Other members who aided in the search in other States were John Davenport Crehore, nephew of the physicist, Don Bloch, Ross M. Colvin and Vincent Ford . . . At the Flower Observatory, Upper Darby, Pa., where the High Priest in charge was the venerable Charles P. Olivier, who puts ‘Come to Jesus’ stickers on his outgoing mail, Mr. Ford found no Drayson on the shelves, but Mr. Olivier had heard of him. ‘Oh, yes, Drayson,’ said the Professor, ‘he was crazy.’” [“New Life Member,” The Fortean Society Magazine 9 (Spring 1944): 2.]
Thayer also endeavored to get into contact with Lt. Colonel T.C. Skinner, who was an advocate of Drayson’s living in England. The war made correspondence across the Atlantic difficult, though, and it is not clear how much contact they had []. Skinner had a different view of Drayson, anyway, using his ideas to augment Creationist arguments in support of a Noachian flood [Ronald L. Numbers The Creationists, Berkeley: University of California Press, 1993, 150, 390; T.C. Skinner, The Ice Age : Its Astronomical Cause, and the Bearing of Drayson's Discovery on the Biblical Account of the Deluge (with Illustrations), Journal of the Transactions of the Victoria Institute 61 (1929): 118-141]. By 1948, he had lost contact, asking Eric Frank Russell, his friend in England, to find out what had happened to Skinner—he had died two years before—and seemed more curious than ready to resume any correspondence, since Thayer told Russell to not let Skinner know Thayer was asking about him.
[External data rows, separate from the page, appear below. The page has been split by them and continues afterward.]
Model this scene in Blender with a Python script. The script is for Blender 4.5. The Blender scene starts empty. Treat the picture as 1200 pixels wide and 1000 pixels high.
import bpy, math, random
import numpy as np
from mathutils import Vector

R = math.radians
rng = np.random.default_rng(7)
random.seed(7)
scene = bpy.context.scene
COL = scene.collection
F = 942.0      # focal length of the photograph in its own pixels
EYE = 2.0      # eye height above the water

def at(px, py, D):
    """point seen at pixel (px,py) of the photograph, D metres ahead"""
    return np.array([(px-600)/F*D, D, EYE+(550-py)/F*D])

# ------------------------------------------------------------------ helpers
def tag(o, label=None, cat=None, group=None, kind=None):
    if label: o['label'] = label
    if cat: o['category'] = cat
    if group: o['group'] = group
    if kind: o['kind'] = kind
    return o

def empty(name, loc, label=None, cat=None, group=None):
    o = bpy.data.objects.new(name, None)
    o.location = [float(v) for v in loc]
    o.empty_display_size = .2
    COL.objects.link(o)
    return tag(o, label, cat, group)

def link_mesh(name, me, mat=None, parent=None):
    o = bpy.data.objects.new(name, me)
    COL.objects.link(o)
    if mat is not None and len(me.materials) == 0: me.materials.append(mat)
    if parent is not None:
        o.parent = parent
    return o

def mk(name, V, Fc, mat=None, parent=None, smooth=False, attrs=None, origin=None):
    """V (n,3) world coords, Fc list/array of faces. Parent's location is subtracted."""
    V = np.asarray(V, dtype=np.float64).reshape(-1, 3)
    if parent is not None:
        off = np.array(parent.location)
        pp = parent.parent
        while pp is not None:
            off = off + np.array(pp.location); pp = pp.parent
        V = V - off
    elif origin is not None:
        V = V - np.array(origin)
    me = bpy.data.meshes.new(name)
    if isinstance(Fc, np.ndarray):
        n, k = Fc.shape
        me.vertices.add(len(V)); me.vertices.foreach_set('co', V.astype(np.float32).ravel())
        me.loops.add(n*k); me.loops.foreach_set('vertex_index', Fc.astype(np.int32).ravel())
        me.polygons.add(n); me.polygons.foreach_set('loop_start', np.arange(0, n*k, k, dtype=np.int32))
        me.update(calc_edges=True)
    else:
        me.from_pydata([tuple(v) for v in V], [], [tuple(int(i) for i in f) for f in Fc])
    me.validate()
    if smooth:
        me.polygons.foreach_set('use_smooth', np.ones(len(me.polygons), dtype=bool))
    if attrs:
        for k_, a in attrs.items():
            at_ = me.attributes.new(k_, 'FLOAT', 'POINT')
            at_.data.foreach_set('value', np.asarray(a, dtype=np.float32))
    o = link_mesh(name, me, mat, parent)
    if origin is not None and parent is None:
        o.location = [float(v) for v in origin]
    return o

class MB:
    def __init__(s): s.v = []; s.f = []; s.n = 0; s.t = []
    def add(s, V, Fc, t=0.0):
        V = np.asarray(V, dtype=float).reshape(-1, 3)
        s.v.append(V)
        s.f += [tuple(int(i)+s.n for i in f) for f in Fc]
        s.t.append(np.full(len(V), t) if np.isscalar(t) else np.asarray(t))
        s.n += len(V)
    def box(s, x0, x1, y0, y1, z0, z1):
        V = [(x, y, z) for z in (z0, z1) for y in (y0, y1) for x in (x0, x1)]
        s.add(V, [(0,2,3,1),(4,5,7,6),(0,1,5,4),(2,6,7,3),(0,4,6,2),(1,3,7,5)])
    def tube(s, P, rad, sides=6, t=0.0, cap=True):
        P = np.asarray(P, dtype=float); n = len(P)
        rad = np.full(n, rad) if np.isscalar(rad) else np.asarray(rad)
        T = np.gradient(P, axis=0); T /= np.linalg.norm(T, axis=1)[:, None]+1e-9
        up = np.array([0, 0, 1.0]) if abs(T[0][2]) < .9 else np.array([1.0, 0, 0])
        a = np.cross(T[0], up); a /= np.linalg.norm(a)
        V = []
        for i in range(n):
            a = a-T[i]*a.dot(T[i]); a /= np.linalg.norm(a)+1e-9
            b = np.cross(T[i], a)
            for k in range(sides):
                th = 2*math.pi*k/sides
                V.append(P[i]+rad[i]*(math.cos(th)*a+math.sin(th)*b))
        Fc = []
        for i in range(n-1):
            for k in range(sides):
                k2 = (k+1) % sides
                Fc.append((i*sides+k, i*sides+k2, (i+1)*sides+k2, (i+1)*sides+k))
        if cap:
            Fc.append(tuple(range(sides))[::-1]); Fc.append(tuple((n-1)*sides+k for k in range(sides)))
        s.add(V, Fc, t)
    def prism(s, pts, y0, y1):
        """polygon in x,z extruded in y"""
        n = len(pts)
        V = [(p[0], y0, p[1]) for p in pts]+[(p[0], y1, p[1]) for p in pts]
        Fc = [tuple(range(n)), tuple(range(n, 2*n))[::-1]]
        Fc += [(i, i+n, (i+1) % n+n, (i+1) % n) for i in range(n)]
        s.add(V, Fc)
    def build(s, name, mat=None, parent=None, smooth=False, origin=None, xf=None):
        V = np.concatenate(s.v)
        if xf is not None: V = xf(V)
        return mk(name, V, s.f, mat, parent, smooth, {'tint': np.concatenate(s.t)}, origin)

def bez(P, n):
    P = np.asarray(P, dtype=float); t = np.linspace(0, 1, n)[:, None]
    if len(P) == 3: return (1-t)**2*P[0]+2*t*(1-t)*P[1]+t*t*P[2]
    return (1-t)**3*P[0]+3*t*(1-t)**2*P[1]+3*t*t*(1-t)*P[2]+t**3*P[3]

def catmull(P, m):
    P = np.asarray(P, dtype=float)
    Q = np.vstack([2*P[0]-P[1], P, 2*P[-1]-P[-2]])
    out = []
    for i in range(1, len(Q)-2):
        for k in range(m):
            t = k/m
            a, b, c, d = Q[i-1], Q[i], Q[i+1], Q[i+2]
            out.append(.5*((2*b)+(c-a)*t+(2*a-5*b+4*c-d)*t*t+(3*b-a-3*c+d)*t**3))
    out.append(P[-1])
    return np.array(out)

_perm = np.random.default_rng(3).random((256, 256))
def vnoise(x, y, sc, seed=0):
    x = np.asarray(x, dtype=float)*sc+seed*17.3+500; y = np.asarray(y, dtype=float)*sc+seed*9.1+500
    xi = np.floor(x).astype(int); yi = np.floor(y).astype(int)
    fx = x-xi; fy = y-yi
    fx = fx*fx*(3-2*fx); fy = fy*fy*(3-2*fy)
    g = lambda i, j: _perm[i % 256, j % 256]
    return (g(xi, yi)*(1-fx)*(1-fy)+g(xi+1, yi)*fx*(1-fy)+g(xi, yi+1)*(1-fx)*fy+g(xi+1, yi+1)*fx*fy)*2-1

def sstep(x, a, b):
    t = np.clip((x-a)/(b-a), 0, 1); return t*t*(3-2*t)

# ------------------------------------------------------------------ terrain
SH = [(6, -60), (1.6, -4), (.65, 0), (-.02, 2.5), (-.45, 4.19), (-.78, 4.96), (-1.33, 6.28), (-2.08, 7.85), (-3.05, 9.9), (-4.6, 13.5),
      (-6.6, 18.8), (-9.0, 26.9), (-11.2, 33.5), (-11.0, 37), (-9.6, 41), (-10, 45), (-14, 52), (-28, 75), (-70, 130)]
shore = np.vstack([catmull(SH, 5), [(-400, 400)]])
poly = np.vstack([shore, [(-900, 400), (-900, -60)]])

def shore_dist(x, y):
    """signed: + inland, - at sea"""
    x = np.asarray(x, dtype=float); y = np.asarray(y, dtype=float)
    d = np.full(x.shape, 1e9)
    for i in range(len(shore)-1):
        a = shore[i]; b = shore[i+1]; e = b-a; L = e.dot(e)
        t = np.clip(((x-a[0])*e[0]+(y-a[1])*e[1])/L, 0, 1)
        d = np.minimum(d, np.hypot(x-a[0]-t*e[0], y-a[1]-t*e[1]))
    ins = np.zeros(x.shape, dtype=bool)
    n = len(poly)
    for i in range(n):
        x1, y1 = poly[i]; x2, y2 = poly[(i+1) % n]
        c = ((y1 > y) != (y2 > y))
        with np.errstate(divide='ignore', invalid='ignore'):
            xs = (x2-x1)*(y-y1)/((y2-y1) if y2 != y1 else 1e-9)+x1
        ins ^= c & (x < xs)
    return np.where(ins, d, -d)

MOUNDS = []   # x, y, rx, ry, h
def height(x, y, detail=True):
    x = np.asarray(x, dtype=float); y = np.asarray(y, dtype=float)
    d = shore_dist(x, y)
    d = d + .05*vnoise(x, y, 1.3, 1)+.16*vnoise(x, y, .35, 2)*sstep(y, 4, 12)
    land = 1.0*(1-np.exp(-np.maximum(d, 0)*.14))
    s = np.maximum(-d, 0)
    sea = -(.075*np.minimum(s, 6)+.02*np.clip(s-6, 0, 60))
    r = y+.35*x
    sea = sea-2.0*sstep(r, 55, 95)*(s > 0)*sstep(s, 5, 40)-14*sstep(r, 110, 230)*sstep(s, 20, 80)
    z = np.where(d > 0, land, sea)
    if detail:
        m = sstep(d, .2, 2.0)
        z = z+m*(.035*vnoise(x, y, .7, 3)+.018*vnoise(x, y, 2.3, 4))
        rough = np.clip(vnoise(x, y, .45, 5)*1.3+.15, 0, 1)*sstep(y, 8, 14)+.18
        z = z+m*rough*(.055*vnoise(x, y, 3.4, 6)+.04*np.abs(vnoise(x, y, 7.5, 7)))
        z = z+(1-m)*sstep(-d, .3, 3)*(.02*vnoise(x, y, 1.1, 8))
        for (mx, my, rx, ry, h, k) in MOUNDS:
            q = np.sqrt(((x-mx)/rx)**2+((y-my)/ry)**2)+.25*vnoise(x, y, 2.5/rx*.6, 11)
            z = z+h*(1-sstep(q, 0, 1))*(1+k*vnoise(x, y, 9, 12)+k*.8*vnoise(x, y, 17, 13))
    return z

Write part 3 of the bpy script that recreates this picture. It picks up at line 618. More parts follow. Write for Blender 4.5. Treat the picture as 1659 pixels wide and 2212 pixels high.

And when Thayer started imagining a Fortean University (unsubtly abbreviated F.U.), he wanted Drayson in the curriculum, listing his problem as the second major area of study, after Fort. By this point, Annie Barley had donated books as well as (some of?) her late husband’s papers to Thayer and the Society, and Thayer thought these would be good material for study. He thought a course of study in Drayson would “inform the student of a basic impossibility in received and currently ascendant astronomical theory.” But a chair in the field, he said—and one must imagine his tongue in his cheek here—would only go to a person who had graduated college with a degree in astronomy, someone familiar with the Drayson problem, with Fort’s writings, and a member of the Society—who could, oh by the way, post a $50,000 bond for the preservation of Barley’s papers.
As enthusiastic as he was about the Drayson problem, Thayer was not a convert. Drayson had not provided a new theory, or a new fact—but only a problem: an area of work. And Thayer was not about to subscribe to any particular interpretation of natural phenomena. After seeing Thayer’s proposed F.U. a member, Alexander Grant, wrote,
“May I suggest that the Fortean University Chair of Drayson get together with the flat-earth boys--ditto Cahill supporters? It seems that there is a fundamental contradiction somewhere. Also Graydon and Crehore.”
Thayer responded,
“Indeed there would be ‘fundamental’ contradictions galore in teaching these subjects as most subjects are taught in more orthodox universities. F U does not teach, it studies. Each Chair stands on its own four (or more or less) figurative legs, merely as a field for investigation and further development. No subject is taught as true by F U. Each is advanced as a question profitable to explore. Thus no contradiction exists.”